35 Entre os dilacerantes contrastes que dividem a família humana, possa este ato solene proclamar a todos os nossos filhos, esparsos pelo mundo, que o espírito, o ensino e a obra da Igreja nunca poderão ser diversos daquilo que pregava o Apóstolo das gentes: "E vos revestistes do homem novo, que se renova para o conhecimento segundo a imagem do seu Criador. Aí não há mais grego e judeu, circunciso e incircunciso, bárbaro; cita, escravo, livre, mas Cristo é tudo e em todos" (Col 3,10-11).


O amor cristão da pátria

36 Nem se deve recear que a consciência da fraternidade universal, fomentada pela doutrina cristã, e o sentimento que ela inspira, estejam em contraste com o amor às tradições e glórias da própria pátria, ou impeçam que se promovam a prosperidade e os interesses legítimos, porquanto essa mesma doutrina ensina que existe uma ordem estabelecida por Deus no exercício da caridade, segundo a qual se deve amar mais intensamente e auxiliar de preferência os que estão a nós unidos com vínculos especiais. E o divino Mestre deu também exemplo dessa preferência pela sua pátria, chorando sobre as ruínas da Cidade Santa. Mas o legítimo e justo amor à própria pátria não deve excluir a universalidade da caridade cristã que faz considerar também aos outros e a sua prosperidade, na luz pacificadora do amor.

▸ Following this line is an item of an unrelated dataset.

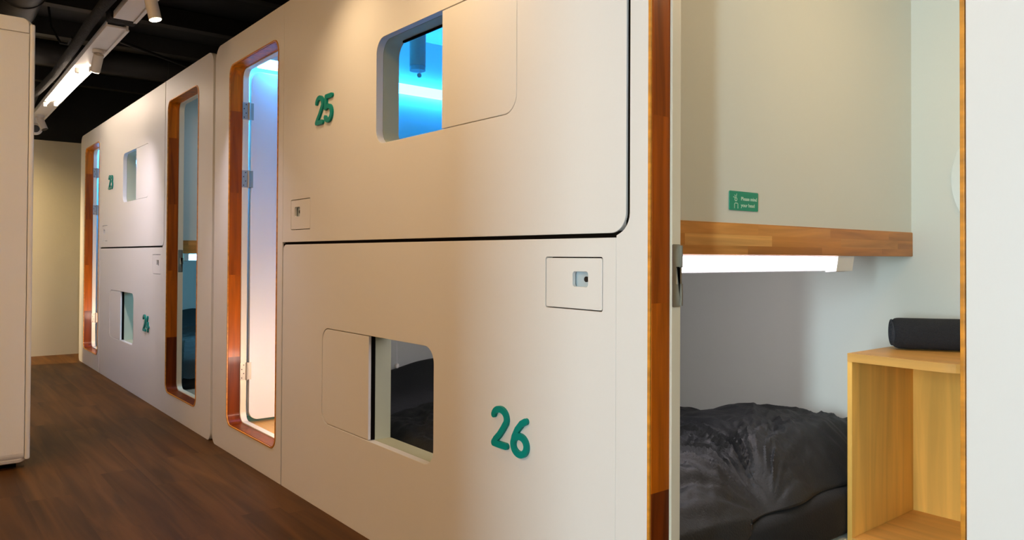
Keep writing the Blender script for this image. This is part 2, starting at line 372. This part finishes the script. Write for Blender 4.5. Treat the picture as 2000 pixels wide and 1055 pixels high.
# ------------------------------------------------------------------ doorways
def doorway(X0, left, hinges, label, leaf):
    """left=True: the doorway at the left of a pod block (door leaf folded back inside)"""
    u0, u1 = (.252, .968) if left else (3.311, 4.016)
    root = thing('pod_doorway', (X0+(u0+u1)/2, .05, 0), label, 'doorway')
    D = (X0+u0, X0+u1, .147, 2.157)
    if left:
        out = rr(X0+.005, X0+1.031, 0, HT, (.05, 0, 0, .085))
    else:
        rb = [(X0+4.295-p, q) for p, q in []]
        c = []
        c += [(X0+3.2062, 0)]
        c += rr(X0+3.2062, X0+4.295, 0, HT, (0, .05, .085, 0))[1:-1]
        c += [(X0+3.251, HT), (X0+3.251, 1.208)]
        for i in range(1, 9):
            a = -.5*PI*i/8
            c.append((X0+3.195+.056*math.cos(a), 1.207+.056*math.sin(a)+ (.006 if i == 8 else 0)*0))
        c = [p for p in c if p[0] >= X0+3.2062-1e-6]
        c.append((X0+3.2062, 1.1505))
        out = c
    link('surround_panel', plate(BM(), out, [rr(*D, .066)], 0, T, bev=.0012), M['paint'], root)
    e = .001
    outer = rr(D[0]+e, D[1]-e, D[2]+e, D[3]-e, .065)
    inner = rr(D[0]+.010, D[1]-.010, D[2]+.010, D[3]-.010, .057)
    fr = link('wooden_frame', plate(BM(), outer, [inner], .0035, .070, bev=.0012), M['frame'], root)
    link('front_edge', plate(BM(), outer, [rr(D[0]+.0085, D[1]-.0085, D[2]+.0085, D[3]-.0085, .058)], -.003, .0034, bev=.0012), M['frameedge'], fr)
    jb = plate(BM(), rr(D[0]-.05, D[1]+.05, D[2]-.05, D[3]+.05, .07), [rr(D[0]+.016, D[1]-.016, D[2]+.016, D[3]-.016, .052)], .0705, .104, bev=.001)
    link('door_jamb', jb, M['jamb'], root)
    # wall behind the jamb closing the cell
    if left: inn = (X0+.05, X0+1.048)
    else: inn = (X0+3.24, X0+4.25)
    link('inner_facing', plate(BM(), rr(inn[0], inn[1], 0, 2.25, 0), [rr(D[0]-.012, D[1]+.012, D[2]-.012, D[3]+.012, .066)], T+.001, .070), M['mint'], root)
    if left: link('cell_floor', box(BM(), inn[0]+.001, inn[1], .071, YB-.001, 0, .138), M['beechflat'], root)
    if leaf:
        lf = link('door_leaf', plate(BM(), rr(.120, .80, D[2]+.012, D[3]-.014, .055), (), D[0]-.022, D[0]+.016, plane='YZ', bev=.002), M['leaf'], root)
    for hz in hinges:
        hx = D[0]+.0162
        b2 = BM()
        box(b2, hx-.001, hx+.0018, .068, .0985, hz-.048, hz+.048)
        cyl(b2, (hx+.004, .1055, hz-.050), (hx+.004, .1055, hz+.050), .0062, n=14)
        box(b2, hx-.001, hx+.0018, .112, .131, hz-.048, hz+.048)
        h = link('hinge', b2, M['metal'], root)
        b2 = BM()
        for dz, dy in ((-.036, .077), (-.012, .088), (.012, .077), (.036, .088)):
            cyl(b2, (hx+.0012, dy, hz+dz), (hx+.0026, dy, hz+dz), .0034, n=12)
        link('screws', b2, M['screw'], h)
    if not left:
        hx = D[0]+.0162
        b2 = BM(); plate(b2, rr(.0715, .100, .972, 1.128, .004), [rr(.083, .106, 1.028, 1.072, .004)], hx-.0005, hx+.0022, plane='YZ')
        box(b2, hx+.001, hx+.010, .0975, .1005, .975, 1.03); box(b2, hx+.001, hx+.010, .0975, .1005, 1.07, 1.125)
        link('strike_plate', b2, M['strike'], root)
    return root
doorway(XB, True, (1.910, 1.525, .438), 'wood framed doorway between pods 24 and 25 with three steel hinges and folded back white door', True)
doorway(XB, False, (), 'large wood framed doorway at right opening onto the bunk, mirror and wooden shelf', False)
doorway(XA, True, (1.917, 1.541, .450), 'narrowest glowing orange wood framed doorway at the far end of the corridor', True)
doorway(XA, False, (), 'dark wood framed doorway of pod 24 showing blue lit bedding', False)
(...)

37 Tal é a maravilhosa doutrina de amor e de paz, que tão nobremente tem contribuído para o progresso civil e religioso da humanidade. E os arautos que, movidos por caridade sobrenatural, a anunciaram, não só arrotearam terrenos e curaram enfermidades, mas bonificaram, plasmaram e elevaram a vida a alturas divinas, impelindo-a para os cimos da santidade, que faz contemplar tudo à iuz de Deus. Elevaram monumentos e templos que demonstram a que geniais alturas conduz o ideal cristão, mas sobretudo transformaram os homens, sábios ou ignorantes, poderosos ou fracos, em templos vivos de Deus e ramos da mesma videira, Cristo. Transmitiram às gerações futuras os tesouros de arte e sabedoria antiga, não só, mas tornaram-nas participantes daquele inefável dom da sabedoria eterna, que irmana e une os homens com vínculo de sobrenatural dependência.